The IRDAI has brought in a slew of reforms, aimed at increasing ease of doing business through advanced supervisory clarity. Many previous practices of the IRDAI have now been codified and will be able to provide a bird’s eye view to an investor wishing to invest in Indian insurance companies. The rationalisation of various regulatory requirements will help bring in a higher flow of investments in the sector, thus equipping insurers with enough capital to achieve the ‘insurance for all’ mission by 2047.
[1] Regulation 2(l) of the 2022 Regulations.
[2] Regulation 2(h) of the 2022 Regulations.
[3] The criteria resembles the definition of ‘promoter’ under section 2(69) of the Companies Act, 2013.

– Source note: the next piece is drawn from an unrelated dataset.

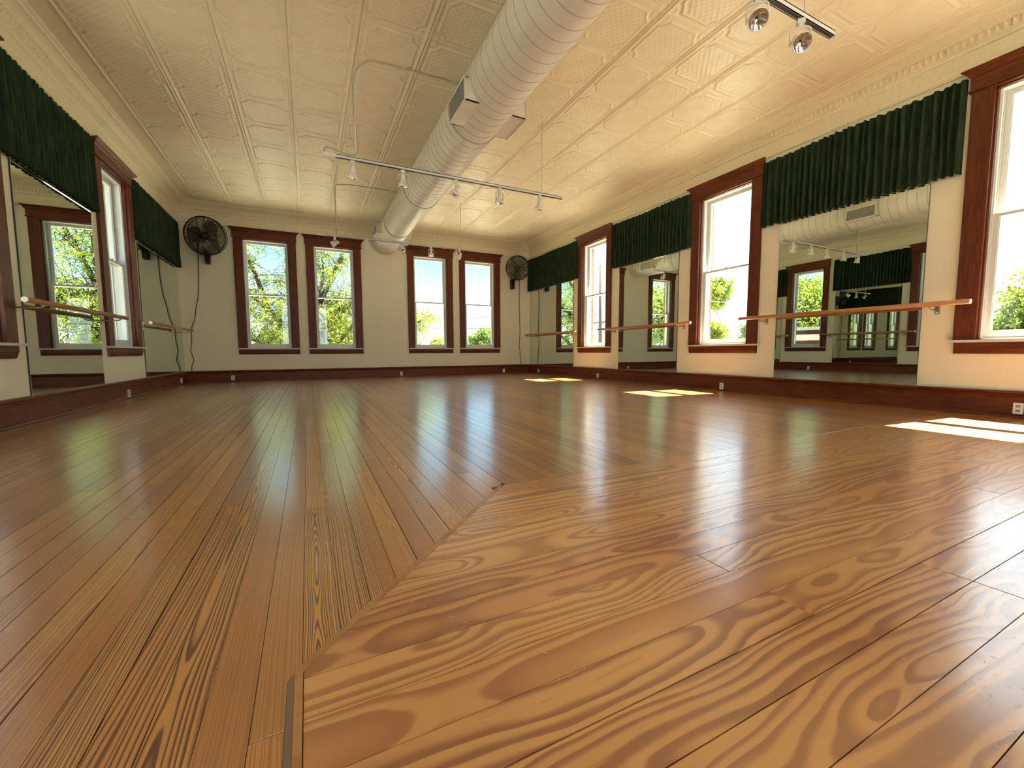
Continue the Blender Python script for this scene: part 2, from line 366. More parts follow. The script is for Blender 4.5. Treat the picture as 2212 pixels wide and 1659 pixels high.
# crown mouldings
crown = [(0, 4.165), (.03, 4.17), (.03, 4.19), (.012, 4.21), (.012, 4.47), (.04, 4.485), (.05, 4.51), (.05, 4.535), (.075, 4.55), (.10, 4.60), (.115, 4.64),
         (.13, 4.645), (.135, 4.66), (.19, 4.70), (.25, 4.73), (.29, 4.74), (.30, 4.765), (.34, 4.78), (.35, 4.801), (0, 4.801)]
for i, (T, s0, s1, lb) in enumerate(((TB, XL, XR, 'cream crown moulding along the top of the far wall'), (TR, YF, YB, 'cream crown moulding above the sunny wall'),
                                     (TL, YF, YB, 'cream crown moulding above the shaded wall'), (TFr, XL, XR, 'cream crown moulding behind the viewpoint'))):
    t_ = MB().sweep(crown, s0, s1, T).build('trim_%d' % (i + 1), M['crown']); tag(t_, lb, 'moulding', kind='structure')
    # row of small pressed leaves on the sloping band
    if i < 3:
        lf = MB(); n = int((s1 - s0 - .5) / .085)
        for k in range(n):
            sc = s0 + .25 + k * .085
            lf.add([T(sc - .03, -.078, 4.552), T(sc + .03, -.078, 4.552), T(sc + .022, -.12, 4.625), T(sc, -.135, 4.64), T(sc - .022, -.12, 4.625), T(sc, -.135, 4.585)],
                   [(0, 1, 5), (1, 2, 5), (2, 3, 5), (3, 4, 5), (4, 0, 5)], True)
        o = lf.build('leaf_band', M['crown'], t_); o['kind'] = 'stuff'

# ---------------------------------------------------------------- baseboards
base = [(0, ZBB), (.085, ZBB), (.10, ZBB - .012), (.10, ZBB - .03), (.075, ZBB - .05), (.062, ZBB - .085), (.055, ZBB - .10), (.055, ZF + .05), (.055, ZF), (0, ZF)]
shoe = [(.055, ZF + .05), (.075, ZF + .042), (.088, ZF + .022), (.09, ZF), (.055, ZF)]
for nm, T, s0, s1, lb in (('baseboard_back', TB, XL, XR, 'tall dark red wooden baseboard under the far windows'), ('baseboard_right', TR, YF, YB, 'tall reddish wooden baseboard under the sunny wall'),
                          ('baseboard_left', TL, YF, YB, 'tall brown wooden baseboard under the shaded wall'), ('baseboard_front', TFr, XL, XR, 'wooden baseboard behind the viewpoint')):
    o = tag(MB().sweep(base, s0, s1, T).build(nm, M['wood_h']), lb, 'baseboard', kind='structure')
    MB().sweep(shoe, s0, s1, T).build('shoe_moulding', M['wood_h'], o)

# ---------------------------------------------------------------- windows
def window(n, T, a, label):
    c = a + WO
    root = empty('window_%d' % n, T(a + WO / 2, 0, ZST)); tag(root, label, 'window', kind='structure')
    q = lambda A, B, nm, m, par=root: MB().box(A, B, T).build(nm, m, par)
    q((a, -.055, ZST), (a + CW, 0, ZIN + .04), 'side_casing', M['wood_v'])
    q((c - CW, -.055, ZST), (c, 0, ZIN + .04), 'side_casing', M['wood_v'])
    h = MB().box((a - .02, -.065, ZIN + .03), (c + .02, 0, ZIN + .235), T); h.box((a + CW, -.055, ZIN), (c - CW, 0, ZIN + .04), T)
    h.box((a - .035, -.085, ZIN + .03), (c + .035, 0, ZIN + .055), T)
    h.build('head_casing', M['wood_h'], root)
    # flared cornice cap, mitred
    cp = MB(); pr = [(0, ZIN + .235), (.07, ZIN + .235), (.09, ZIN + .255), (.10, ZIN + .285), (.135, ZIN + .32), (.15, ZIN + .33), (.15, ZCO), (0, ZCO)]
    vs = []; nn = len(pr)
    for sg, e0 in ((-1, a), (1, c)):
        for d, z in pr: vs.append(T(e0 + sg * (.02 + max(0, d - .07) * 1.1), -d, z))
    cp.add(vs, [(i, (i + 1) % nn, (i + 1) % nn + nn, i + nn) for i in range(nn)] + [tuple(range(nn))[::-1], tuple(range(nn, 2 * nn))])
    cp.build('cornice', M['wood_h'], root)
    # stool and apron
    MB().box((a - .04, -.12, ZST - .038), (c + .04, .0, ZST), T).box((a + CW, 0, ZST - .038), (c - CW, .16, ZST), T).build('stool', M['stool'], root)
    ap = [(0, ZST - .038), (.062, ZST - .038), (.062, ZST - .12), (.05, ZST - .135), (.05, ZST - .15), (.03, ZST - .19), (.022, ZST - .21), (0, ZST - .21)]
    MB().sweep(ap, a, c, T, 0.35).build('apron', M['wood_h'], root)
    i0, i1 = a + CW, c - CW
    # inner wooden stop then white jambs
    st = MB()
    for x0, x1 in ((i0, i0 + .022), (i1 - .022, i1)): st.box((x0, .0, ZST), (x1, .06, ZIN), T)
    st.box((i0, 0, ZIN - .022), (i1, .06, ZIN), T); st.build('stop_bead', M['wood_v'], root)
    jb = MB()
    for x0, x1, sg in ((i0 - .01, i0 + .03, 1), (i1 - .03, i1 + .01, -1)):
        jb.box((x0, .06, ZST - .04), (x1, .34, ZIN + .01), T)
        xx = (x1, x1 + .018) if sg > 0 else (x0 - .018, x0)
        jb.box((xx[0], .075, ZST), (xx[1], .10, ZIN), T); jb.box((xx[0], .315, ZST), (xx[1], .34, ZIN), T)
        jb.box((xx[0], .19, ZST), (xx[1], .205, ZIN), T)
    jb.box((i0, .06, ZIN - .03), (i1, .34, ZIN + .01), T); jb.box((i0, .06, ZST - .04), (i1, .40, ZST + .03), T)
    jb.build('jamb', M['white'], root)
    ZM = 1.985
    def sash(nm, d0, z0, z1, rb, rt):
        p, r = i0 + .032, i1 - .032; sw = .072; t = .085
        m_ = MB().box((p, d0, z0), (p + sw, d0 + t, z1), T).box((r - sw, d0, z0), (r, d0 + t, z1), T)
        m_.box((p + sw, d0, z0), (r - sw, d0 + t, z0 + rb), T).box((p + sw, d0, z1 - rt), (r - sw, d0 + t, z1), T)
        for x0, x1 in ((p + sw, p + sw + .012), (r - sw - .012, r - sw)): m_.box((x0, d0 + .015, z0 + rb), (x1, d0 + t - .015, z1 - rt), T)
        so = m_.build(nm, M['white'], root)
        MB().box((p + sw - .01, d0 + .038, z0 + rb - .01), (r - sw + .01, d0 + .046, z1 - rt + .01), T).build('pane', M['glass'], so)
        return so, p, r
    sash('lower_sash', .102, ZST + .03, ZM + .022, .115, .045)
    MB().box(((i0 + i1) / 2 - .04, .085, ZM + .022), ((i0 + i1) / 2 + .04, .13, ZM + .04), T).build('sash_lock', M['stool'], root)
    sash('upper_sash', .215, ZM - .022, ZIN - .03, .045, .075)
    return root
wl = ['tall window at the far end of the back wall, beside the dark fan', 'tall back-wall window beside the duct, tree trunk outside', 'tall back-wall window right of the duct, drooping leaves outside', 'tall back-wall window with clear sky and wire outside']
k = 1
for (a, _), lb in zip(back_w, wl): window(k, TB, a, lb); k += 1
for a, lb in zip(right_w, ['sunny wall window with the utility pole outside', 'middle window of the sunny wall, tree low outside', 'nearest window of the sunny wall, cut off by the picture edge', 'sunny wall window behind the viewpoint']):
    window(k, TR, a, lb); k += 1
for a, lb in zip(left_w, ['steeply seen shaded wall window between two green valances', 'shaded wall window cut off at the left picture edge', 'shaded wall window just behind the picture edge', 'shaded wall window behind the viewpoint']):
    window(k, TL, a, lb); k += 1

for (a, _), lb in zip(back_w, ['first added window of the unseen wall behind the viewpoint', 'second added window of the unseen wall behind the viewpoint', 'third added window of the unseen wall behind the viewpoint', 'fourth added window of the unseen wall behind the viewpoint']):  # windows added to the unseen wall to let more light in
    window(k, TFr, a, lb); k += 1

# ---------------------------------------------------------------- floor planks
fl = tag(MB().box((XL - .3, YF - .3, ZF - .3), (XR + .3, YB + .3, ZF - .034)).build('floor', M['subfloor'], loc=(0, 0, ZF)), 'polished pine plank floor laid in two directions', 'floor', kind='structure')
planks = []     # (polygon, seed, along axis, material)
rng = random.Random(5)
def clip(poly, a, b_, c):
    """keep a*x+b*y>=c"""
    outp = []; n = len(poly)
    for i in range(n):
        p, q = poly[i], poly[(i + 1) % n]; dp, dq = a * p[0] + b_ * p[1] - c, a * q[0] + b_ * q[1] - c
        if dp >= 0: outp.append(p)
        if dp * dq < 0: t = dp / (dp - dq); outp.append((p[0] + (q[0] - p[0]) * t, p[1] + (q[1] - p[1]) * t))
    return outp
SL = 1.025
n_ = math.hypot(SL, 1); hw = 0.0155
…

[4] It is pertinent to note that the Exposure Draft of the 2022 Regulations provided that trusts were disqualified to be an ‘Indian Promoter’. Given that PE Funds are often organized as trusts and partnership firms, the IRDAI has accepted industry recommendations to omit such references from the final regulations.
[5] Schedule I contains an indicative criteria including financial strength, ability to access capital, approval by regulatory bodies outside India, convictions against the entity by statutory or judicial bodies in or outside India, agreement between shareholders and impact on control and management, source of funds and beneficial ownership of shares of investors or promoters.
[6] Paragraph 3(2) of 2017 PE Guidelines.
[7] Regulation 6(7) of the 2022 Regulations.
[8] Regulation 6(6) of the 2022 Regulations.
[9] Regulation 6(7)(iii) of the 2022 Regulations. This resolves issue whether an investor having a board seat should mandatorily be classified as a promoter or not.